A Practical Alphabet for Writers: W is for Write

There is one way forward. Words to the page. Every day it feels like a bigger risk. Good. Take it, like a treasure left carelessly close to the mouth of a cave or a wallet left peeking from the mouth of a purse.

Take the risk; agree to the fear. Write. Write your way into and out of it, the story alive the way my dog in my lap tenses to the movement of a bird outside, his ear cocked, his head surveying in mechanical jerks before it settles again for a moment or two against my knee.

Write first thing–on the toilet if you have to, on the couch, in bed. Write in the car, in line for groceries, in the small intersticies of your day.

Write in the kitchen. Open your journal the way you might open a bottle of wine, while you cook.

Write at night before you go to sleep. One line, a questions for your unconscious mind to mull over through the night.

Write down the idea that comes, swift and enticing, that seems unforgettable. It’s not.

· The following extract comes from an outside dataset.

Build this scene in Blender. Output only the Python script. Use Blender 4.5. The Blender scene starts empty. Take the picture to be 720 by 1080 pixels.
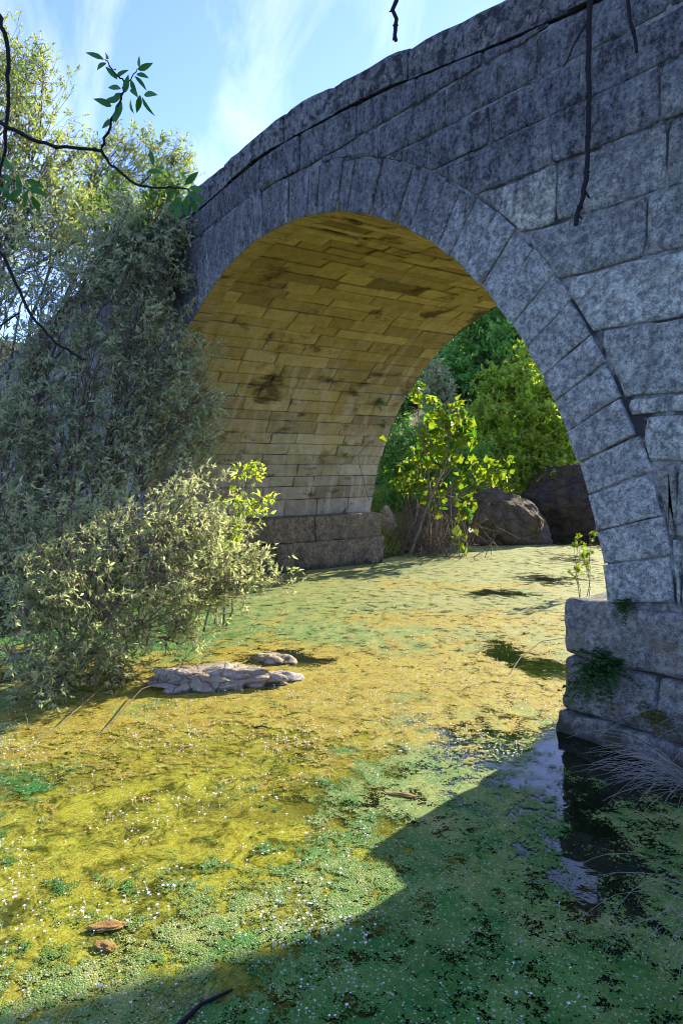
import bpy, math, random
import numpy as np
from mathutils import Vector, Matrix, noise as mn

rng = np.random.default_rng(7)
random.seed(7)
SC = bpy.context.scene
COL = SC.collection
pi = math.pi

# ------------------------------------------------------------------ camera frame (metres; bridge face is the plane y=0)
CAM = np.array([6.2426, -3.9096, 1.7])
FW = np.array([-0.8016, 0.5979]); RT = np.array([0.5979, 0.8016])
FPX = 770.0; PITCH = math.radians(3.742)


def ray(px, py):
    x = (px - 360) / FPX; y = -(py - 540) / FPX
    c, s = math.cos(PITCH), math.sin(PITCH)
    return x, c + s * y, -s + c * y


def at(px, py, F):
    x, f, z = ray(px, py); t = F / f
    return np.array([CAM[0] + F * FW[0] + x * t * RT[0], CAM[1] + F * FW[1] + x * t * RT[1], CAM[2] + z * t])


def onwater(px, py, h=0.0):
    x, f, z = ray(px, py); t = (h - CAM[2]) / z
    return at(px, py, f * t)


# ------------------------------------------------------------------ mesh builder
class MB:
    def __init__(s):
        s.V = []; s.F = []; s.n = 0

    def add(s, V, F):
        V = np.asarray(V, float).reshape(-1, 3); s.V.append(V)
        if isinstance(F, np.ndarray):
            s.F.append((F + s.n).astype(np.int64))
        else:
            by = {}
            for f in F:
                by.setdefault(len(f), []).append(f)
            for k, fs in by.items():
                s.F.append(np.array(fs, np.int64) + s.n)
        s.n += len(V)

    def mesh(s, name, smooth=True):
        V = np.concatenate(s.V); me = bpy.data.meshes.new(name)
        me.vertices.add(len(V)); me.vertices.foreach_set('co', V.ravel())
        loops = np.concatenate([f.ravel() for f in s.F])
        tot = np.concatenate([np.full(len(f), f.shape[1]) for f in s.F])
        start = np.concatenate([[0], np.cumsum(tot)[:-1]])
        me.loops.add(len(loops)); me.loops.foreach_set('vertex_index', loops)
        me.polygons.add(len(tot)); me.polygons.foreach_set('loop_start', start); me.polygons.foreach_set('loop_total', tot)
        me.polygons.foreach_set('use_smooth', np.full(len(tot), smooth))
        me.update(calc_edges=True); me.validate()
        return me

    def build(s, name, mat, parent=None, smooth=True):
        me = s.mesh(name, smooth); o = bpy.data.objects.new(name, me); COL.objects.link(o)
        for m in (mat if isinstance(mat, (list, tuple)) else [mat]):
            me.materials.append(m)
        if parent is not None:
            o.parent = parent
            o.matrix_parent_inverse = Matrix.Translation(parent.location).inverted()
        return o


def tag(o, label=None, cat=None, group=None, kind=None):
    if label: o['label'] = label
    if cat: o['category'] = cat
    if group: o['group'] = group
    if kind: o['kind'] = kind
    return o


def thing(name, label, cat, loc, group=None):
    o = bpy.data.objects.new(name, None); COL.objects.link(o); o.location = Vector([float(v) for v in loc])
    o.empty_display_size = 0.1
    return tag(o, label, cat, group)


def origin_to(o, p):
    """put a lone mesh's origin at its base"""
    p = Vector([float(v) for v in p]); o.data.transform(Matrix.Translation(-p)); o.location = p
    return o


# ------------------------------------------------------------------ node helpers
class NT:
    def __init__(s, name):
        s.m = bpy.data.materials.new(name); s.m.use_nodes = True
        s.t = s.m.node_tree; s.t.nodes.clear()
        s.out = s.t.nodes.new('ShaderNodeOutputMaterial')

    def node(s, typ, ins=None, **kw):
        n = s.t.nodes.new(typ)
        for k, v in kw.items():
            setattr(n, k, v)
        for k, v in (ins or {}).items():
            s.set(n.inputs[k], v)
        return n

    def set(s, sock, v):
        if isinstance(v, bpy.types.NodeSocket): s.t.links.new(v, sock)
        elif isinstance(v, bpy.types.Node): s.t.links.new(v.outputs[0], sock)
        elif isinstance(v, tuple) and len(v) == 3 and sock.type == 'RGBA': sock.default_value = (*v, 1)
        else: sock.default_value = v

    def pos(s):
        return s.node('ShaderNodeNewGeometry').outputs['Position']

    def island(s):
        return s.node('ShaderNodeNewGeometry').outputs['Random Per Island']

    def scale(s, vec, sc):
        return s.node('ShaderNodeVectorMath', {0: vec, 1: sc}, operation='MULTIPLY').outputs[0]

    def noise(s, vec, scale, detail=4, rough=.55, dist=0.0):
        return s.node('ShaderNodeTexNoise', {'Vector': vec, 'Scale': scale, 'Detail': detail, 'Roughness': rough, 'Distortion': dist}).outputs[0]

    def vor(s, vec, scale, feature='F1'):
        return s.node('ShaderNodeTexVoronoi', {'Vector': vec, 'Scale': scale}, feature=feature)

    def ramp(s, v, a, b, lo=0.0, hi=1.0):
        return s.node('ShaderNodeMapRange', {0: v, 1: a, 2: b, 3: lo, 4: hi}).outputs[0]

    def math(s, op, a, b=0.0):
        return s.node('ShaderNodeMath', {0: a, 1: b}, operation=op).outputs[0]

    def mix(s, f, a, b, mode='MIX'):
        n = s.node('ShaderNodeMix', data_type='RGBA', blend_type=mode)
        s.set(n.inputs[0], f); s.set(n.inputs[6], a); s.set(n.inputs[7], b)
        return n.outputs[2]

    def attr(s, name):
        return s.node('ShaderNodeAttribute', attribute_name=name).outputs['Fac']

    def bump(s, h, strength, dist, normal=None):
        n = s.node('ShaderNodeBump', {'Height': h, 'Strength': strength, 'Distance': dist})
        if normal is not None: s.set(n.inputs['Normal'], normal)
        return n.outputs[0]

    def finish(s, shader):
        s.set(s.out.inputs['Surface'], shader); return s.m

    def bsdf(s, col, rough=.8, normal=None, spec=.3, **kw):
        ins = {'Base Color': col, 'Roughness': rough, 'Specular IOR Level': spec}
        if normal is not None: ins['Normal'] = normal
        ins.update(kw)
        return s.node('ShaderNodeBsdfPrincipled', ins).outputs[0]


def granite(name, base_hi, base_lo, weather=1.0, rust=.0, lich=0.0, wet=False):
    n = NT(name); p = n.pos(); isl = n.island()
    big = n.noise(p, 1.5, 6, .62, .3)
    mid = n.noise(p, 8, 6, .7)
    blot = n.noise(p, 24, 4, .7)
    fine = n.noise(p, 70, 3, .75)
    spk = n.noise(p, 150, 2, .8)
    c = n.mix(n.ramp(mid, .40, .61), base_lo, base_hi)
    c = n.mix(1.0, c, n.mix(isl, (.66, .65, .66), (1.22, 1.22, 1.2)), 'MULTIPLY')
    c = n.mix(n.math('MULTIPLY', n.ramp(n.node('ShaderNodeTexWhiteNoise', {'W': isl}, noise_dimensions='1D').outputs[0], .55, 1, 0, .75), .7), c, n.mix(1.0, c, (1.12, .98, .80), 'MULTIPLY'))
    c = n.mix(n.ramp(blot, .48, .59, 0, .72), c, n.mix(1.0, c, (.30, .30, .34), 'MULTIPLY'))  # mottle contrast also paints the light and dark of rough lumps
    c = n.mix(n.ramp(blot, .47, .36, 0, .45), c, n.mix(1.0, c, (1.5, 1.5, 1.5), 'MULTIPLY'))
    c = n.mix(n.ramp(fine, .47, .64, 0, .6), c, (.04, .042, .05))
    c = n.mix(n.ramp(spk, .56, .70, 0, .45), c, (.62, .63, .66))
    # warm iron stains
    c = n.mix(n.math('MULTIPLY', n.ramp(n.noise(p, 2.7, 5, .65), .52, .66, 0, .6), rust), c, n.mix(n.noise(p, 20, 4), (.30, .19, .10), (.16, .12, .08)))
    # dark weathering crust running down from the coping
    z = n.node('ShaderNodeSeparateXYZ', {0: p}).outputs[2]
    streak = n.noise(n.scale(p, (1.0, 1.0, .16)), 6.5, 6, .68)
    hi = n.math('ADD', n.ramp(z, 2.9, 4.5, -.11, .15), n.math('MULTIPLY', n.ramp(n.math('ABSOLUTE', n.math('SUBTRACT', n.node('ShaderNodeSeparateXYZ', {0: p}).outputs[0], 1.9)), 1.9, .6), n.ramp(z, 3.3, 4.0, 0, .09)))
    w = n.ramp(n.math('ADD', n.math('ADD', n.math('MULTIPLY', streak, .5), n.math('MULTIPLY', big, .3)), n.math('ADD', n.math('MULTIPLY', blot, .2), hi)), .45, .575, 0, .9 * weather)
    c = n.mix(w, c, n.mix(n.ramp(n.math('ADD', n.math('MULTIPLY', n.noise(p, 33, 5, .75), .5), n.math('MULTIPLY', n.noise(n.scale(p, (1, 1, .4)), 10, 5, .75), .5)), .43, .60), (.014, .016, .023), (.22, .23, .25)))
    # scattered pale crustose lichen
    c = n.mix(n.ramp(n.noise(p, 17, 5, .7, .5), .60, .66, 0, .35 + lich), c, n.mix(n.noise(p, 5, 2), (.42, .43, .40), (.27, .29, .25)))
    if lich:
        c = n.mix(n.ramp(n.noise(p, 11, 5, .72, .4), .50, .57, 0, .92), c, n.mix(fine, (.012, .013, .018), (.05, .052, .06)))
        c = n.mix(n.ramp(n.noise(p, 7.7, 4, .6, .6), .63, .68, 0, .7), c, (.23, .26, .17))
    if wet:
        c = n.mix(n.ramp(n.math('ADD', z, n.ramp(n.noise(p, 5, 5, .7), .3, .7, -.10, .10)), .02, .13, .85, 0), c, n.mix(blot, (.018, .022, .012), (.05, .055, .03)))
        c = n.mix(n.math('MULTIPLY', n.ramp(n.noise(p, 2.4, 5, .7), .48, .62, 0, .8), n.ramp(z, .9, .2)), c, (.07, .075, .05))
    h = n.math('ADD', n.math('MULTIPLY', mid, 1.3), n.math('ADD', n.math('MULTIPLY', fine, .45), n.math('MULTIPLY', blot, .9)))
    b = n.bump(h, 1.0, .034)
    return n.finish(n.bsdf(c, .92, b, .15))


def vaultstone(name):
    n = NT(name); p = n.pos(); isl = n.island()
    z = n.node('ShaderNodeSeparateXYZ', {0: p}).outputs[2]
    mid = n.noise(p, 7, 5, .65); fine = n.noise(p, 60, 3, .7)
    hz = n.ramp(n.math('ADD', z, n.ramp(n.noise(p, 1.2, 4), .3, .7, -.9, .9)), 1.3, 3.3)
    c = n.mix(hz, (.61, .56, .45), (.56, .455, .21))  # gold of iron stain, with warm bounce off the water put in
    c = n.mix(n.ramp(mid, .35, .7, 0, .5), c, (.24, .155, .05))
    c = n.mix(1.0, c, n.mix(isl, (.72, .68, .62), (1.22, 1.22, 1.25)), 'MULTIPLY')
    c = n.mix(n.ramp(n.node('ShaderNodeTexWhiteNoise', {'W': isl}, noise_dimensions='1D').outputs[0], .86, 1, 0, .55), c, (.09, .06, .025))
    # pale lime runs down the face
    drip = n.noise(n.scale(p, (.35, 2.4, .35)), 2.6, 5, .65)
    c = n.mix(n.math('MULTIPLY', n.ramp(drip, .50, .64, 0, .8), n.ramp(z, 4.0, 2.7)), c, (.62, .56, .44))
    # damp dark patches
    d = n.noise(n.scale(p, (.8, .8, 1.8)), 2.1, 5, .65, .3)
    c = n.mix(n.ramp(d, .56, .66, 0, .85), c, (.055, .042, .02))
    c = n.mix(n.ramp(n.noise(p, 4.3, 4, .6), .56, .7, 0, .5), c, (.38, .23, .06))
    c = n.mix(n.ramp(fine, .4, .68, 0, .35), c, (.12, .08, .03))
    h = n.math('ADD', mid, n.math('MULTIPLY', fine, .35))
    return n.finish(n.bsdf(c, .9, n.bump(n.math('ADD', h, n.math('MULTIPLY', n.noise(p, 22, 5, .75), .7)), 1.0, .035), .15))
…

Write the questions and invent the answers–embodied as characters or memory.

Write what you know is true and what you’ve never thought before and also, write lies.

Lists, descriptions, pleas, plugs, fairytales, curses. If you’re full of doubt, write about that. If you don’t know how to begin, write about that. If you’re blocked, write about that.

Begin with your tools and your time and go. Let it be bad; try for it to be bad. Only one thing matters, day by day: that you write.